Take your meals according to a fixed schedule and avoid deviating too much from it. You should also check with your child’s caregiver or day-care to ensure that she eats her meals on time and doesn’t skip them.

“Ideally, you should have no more than three main meals a day – breakfast, lunch, and dinner. You may include a small but healthy snack between meals, namely mid-morning and mid-afternoon. Avoid having heavy supper before bedtime – the additional calories will not be utilised by the body. If you consistently take heavy suppers, it will eventually lead to being overweight and eventually obesity,” he warns.

4: Cook together as a family!

Instead of limiting family get- togethers to just eating as a family, why not cook as one? Younger kids can be in charge of easier duties such as washing vegetables and setting the table, while older kids can handle food preparation and simple cooking tasks. Be sure to monitor their progress until you are sure they can do it well.

“Cooking together is a great way to indirectly teach your child how to cook, which is an essential life skill once she moves away from home.

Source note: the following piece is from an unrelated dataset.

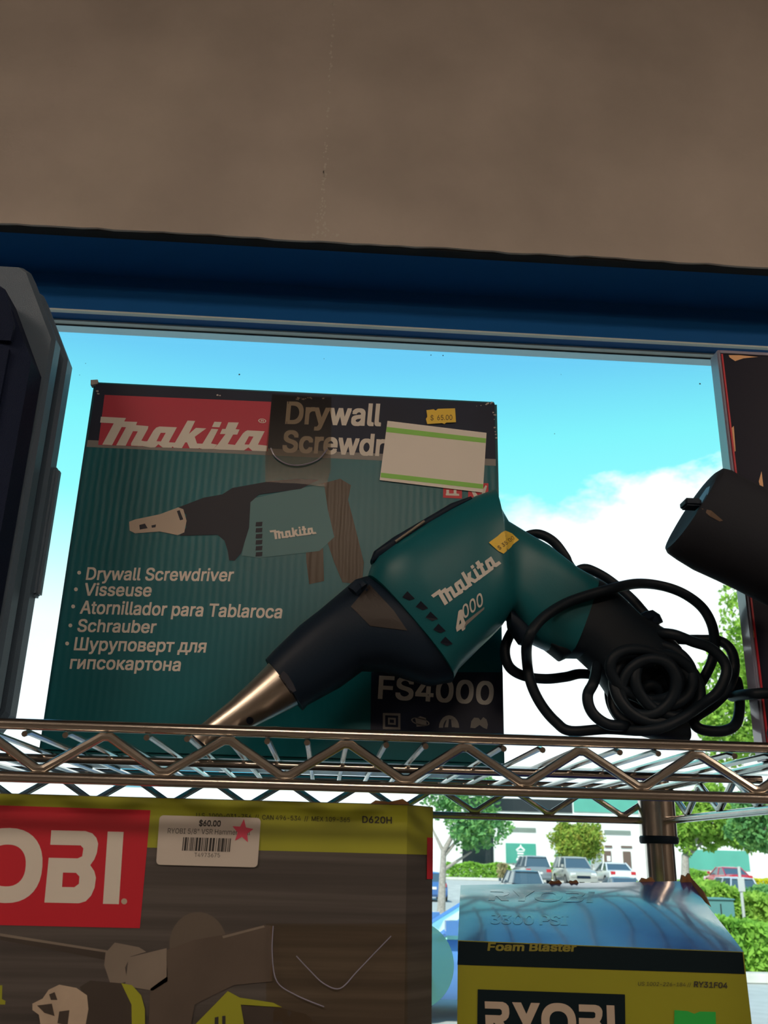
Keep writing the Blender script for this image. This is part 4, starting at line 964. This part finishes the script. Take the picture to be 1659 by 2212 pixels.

You can even have a family cookout or barbecue every so often and take turns to do the cooking or grilling,” suggests Dr Tee.

5: Go grocery shopping together!

Turn grocery shopping into a family adventure! Giving everyone a task to fulfil will turn a simple trip to the supermarket into a fun and educational affair that everyone looks forward to. You can even turn it into an opportunity to educate your child about things such as food choices, reading nutrition labels or food packaging.

“Be sure to plan ahead. When you know what you want to cook for your family, you can quickly plan and list out the food items. When selecting foods, be sure to check their condition and remember to check for expiry dates when selecting packaged foods. Select fresh produce as much as possible” he advises.